As such, we are committed to playing our part in the process by ensuring adequacy of information is provided to YESAB and other regulators in a comprehensive and timely manner.

However, YESAB desperately needs improvements in the areas of efficiency, consistency and procedural fairness when reviewing applications if there is to be any certainty for proponents, for individuals, for investors and for governments and if there is to be any public trust in the YESAB process.

All Yukoners will suffer from last week’s announcements, which demonstrated the YESAB board’s lack of capacity and inability to determine a project’s scope and therefore, the assessment level it requires (before spending two years in the process).

If Yukoners only associate YESAB with mining, may we remind you of a YESAB decision that gravely impacted our territory’s tourism industry, which is a foundational pillar of our territory’s economy?

According to a report by CBC North, cruise ship “giant” Holland America announced in April 2012 it would be pulling the “Yukon Queen II out of the Yukon River for good” in Dawson City. The executive vice-president of Holland America (now Holland America-Princess) at the time stated that with the departure of the boat, the company had to be less invested in Dawson City and “the assessment process [YESAB] was one of the reasons for the (company’s) decision to remove the boat.”

YESAB had been reviewing the Yukon Queen II application for two years.

Four years later, the Westmark Klondike Inn (now The Day’s Inn) and most recently, the Westmark Whitehorse have been sold. Investment in the Yukon - across all sectors - continues to decrease. The Westmark Beaver Creek is shuttered, which had significant impact on that community, as well as Burwash Landing, Destruction Bay and Haines Junction.

What the Yukon Chamber of Mines and its membership hope can resonate with Yukoners that are not directly employed by the mineral exploration and development industry and the service and suppliers, which support its efforts, is that all individuals, industries and investment require certainty surrounding the parameters required when entering the YESAA process.

YESAB needs skilled, competent administration in order to review applications effectively and efficiently to the benefit of all Yukoners and our environment.

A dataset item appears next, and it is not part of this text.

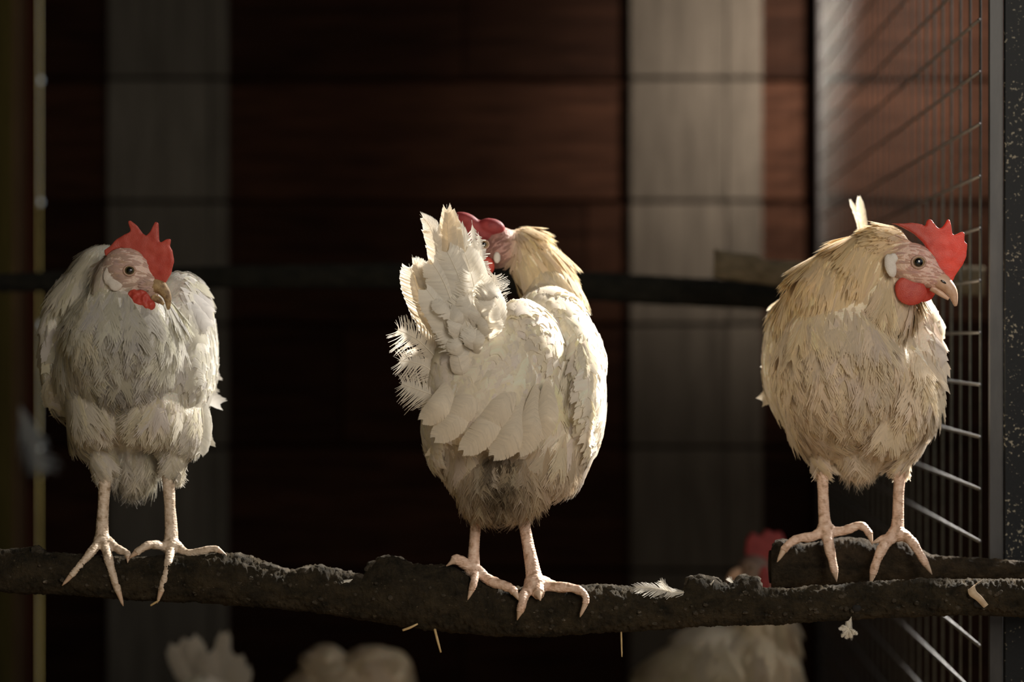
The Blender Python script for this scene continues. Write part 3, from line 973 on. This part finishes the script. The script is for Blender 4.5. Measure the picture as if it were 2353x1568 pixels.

As a matter of history, YESAB was born out of the Umbrella Final Agreement. YESAB worked well upon its enactment in 2003 following Yukon’s devolution from Canada and was considered across the country at that time as “groundbreaking legislation” and a hallmark of certainty, responsibility and fair process.

However, the past five years have been one of deteriorating process, a lack of certainty and “moving goal posts.” That is not good for Yukoners.

We, as Yukon residents, employers and employees, are suffering from the interpretation of legislation by a few individuals that was created to reflect the spirit, intent and vision of the UFA for a review process that reflects our shared values. We hope for a Yukon development assessment process that can provide opportunities for our children and for our grandchildren.

What we are asking for is a fair, transparent, and efficient process where the ground rules, expectations, and timelines are clear for proponents across all sectors upon entering a review through to evaluation and issuance of a decision document. In the coming weeks, the chamber of mines will be raising its concerns with all orders of government and seeking solutions to ensure that review timelines and procedural fairness are upheld.

If our territory is to rely on anything further than transfer payments from the federal government, we must all work together for a YESAB that is procedurally fair, administratively sound and clear for any proponent - from mining to energy to tourism - before they enter the review process.

A YESAB that protects all Yukoners and the values we share and work together to uphold. Samson Hartland is executive director of the Yukon Chamber of Mines.